— BEGIN Information supplied —

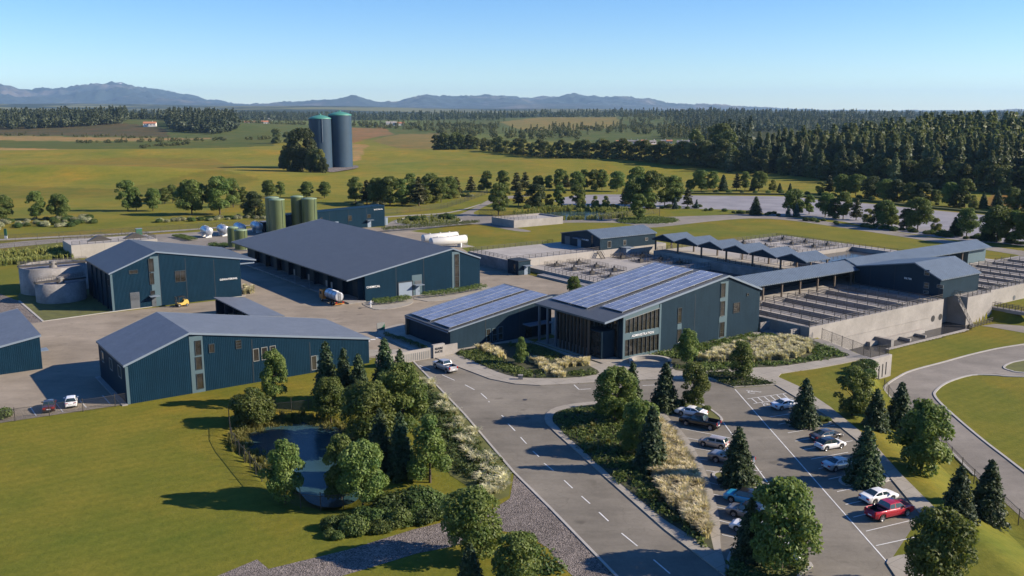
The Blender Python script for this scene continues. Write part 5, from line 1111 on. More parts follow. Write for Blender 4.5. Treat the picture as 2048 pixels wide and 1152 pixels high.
ptree(G_, 'fir_c', 1608, 850, 757, 'dark conifer on the kerbed island by the silver sedan', gp, .1, .95); ptree(G_, 'fir_a', 1474, 968, 854, 'dark conifer on the kerbed island between grey pickup and blue car', gp, .1, 1.0); ptree(G_, 'fir_c', 1728, 965, 853, 'dark conifer on the kerbed island above the white sedan', gp, .1, 1.0); ptree(T_, 'oak_c', 1562, 1140, 962, 'largest broadleaf tree at the bottom of the car park', gp, .1, .92); ptree(G_, 'fir_b', 1497, 1115, 996, 'narrow conifer hiding the dark car at the car park bottom', gp, .1, .95); ptree(T_, 'oak_d', 1148, 592, 552, 'lone tree between the solar roofs and the hatch deck', gp, 0, 1.0)
gp = 'trees on the bank beside the access road'
for a in [(T_, 'oak_b', 1704, 838, 734, 'broadleaf tree on the lawn below the retaining wall', -.6, 1.2), (G_, 'fir_a', 1749, 872, 778, 'left conifer of the pair beside the wire fence', -1.4, 1.0), (G_, 'fir_c', 1797, 862, 764, 'right conifer of the pair beside the access road', -2.6, .95), (T_, 'oak_d', 1840, 958, 804, 'tall broadleaf tree on the bank beside the access road', -1.6, 1.05), (G_, 'fir_c', 1912, 1058, 934, 'left conifer on the lower bank near the right edge', -1.6, .95), (G_, 'fir_a', 1972, 1044, 920, 'right conifer on the lower bank near the right edge', -2.5, .95), (T_, 'oak_c', 1872, 1185, 1020, 'big broadleaf tree at the bottom right corner', 0.1, .95)]:
    ptree(a[0], a[1], a[2], a[3], a[4], a[5], gp, a[5 + 1], a[7])
def row(lst, place, gp, names=(T_, G_)):
    for i, (key, bx, by, ty, wd) in enumerate(sorted(lst, key=lambda q: q[1])):
        con = key.startswith(('fir', 'spruce', 'pine')); nm = 'pine_tree' if key == 'pine_a' else names[1] if con else names[0]
        kd = 'reddish pine' if key == 'pine_a' else 'blue green conifer' if key == 'spruce_a' else 'dark conifer' if con else 'pale tree' if key == 'yel_a' else 'dark bushy tree' if key.startswith('dark') else 'green broadleaf tree'
        ptree(nm, key, bx, by, ty, f'{kd} {place}, {ordw(i)} from the left', gp, 0, wd * 1.12, 'tree', 1.06)
row([('oak_d', 8, 441, 393, 1.1), ('oak_b', 74, 440, 386, 1.0), ('oak_d', 119, 439, 391, 1.05), ('oak_a', 256, 422, 364, .95), ('oak_b', 273, 422, 377, .9), ('oak_d', 306, 422, 379, 1.0), ('oak_b', 330, 408, 377, 1.2), ('oak_a', 346, 406, 371, .9), ('oak_c', 384, 430, 364, 1.0), ('oak_a', 440, 429, 357, 1.05), ('oak_b', 467, 415, 360, .9), ('oak_b', 487, 410, 376, .9), ('dark_a', 510, 434, 386, 1.0), ('oak_d', 539, 396, 362, 1.1), ('oak_b', 561, 393, 365, 1.1), ('oak_d', 613, 396, 365, 1.2), ('oak_d', 649, 396, 365, 1.1)],
    'in the row beyond the left fence', 'trees beyond the left fence')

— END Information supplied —

## Exercise requirements
Of all the lines in the data above, state how many include "from". Say only the number.

## Task output
2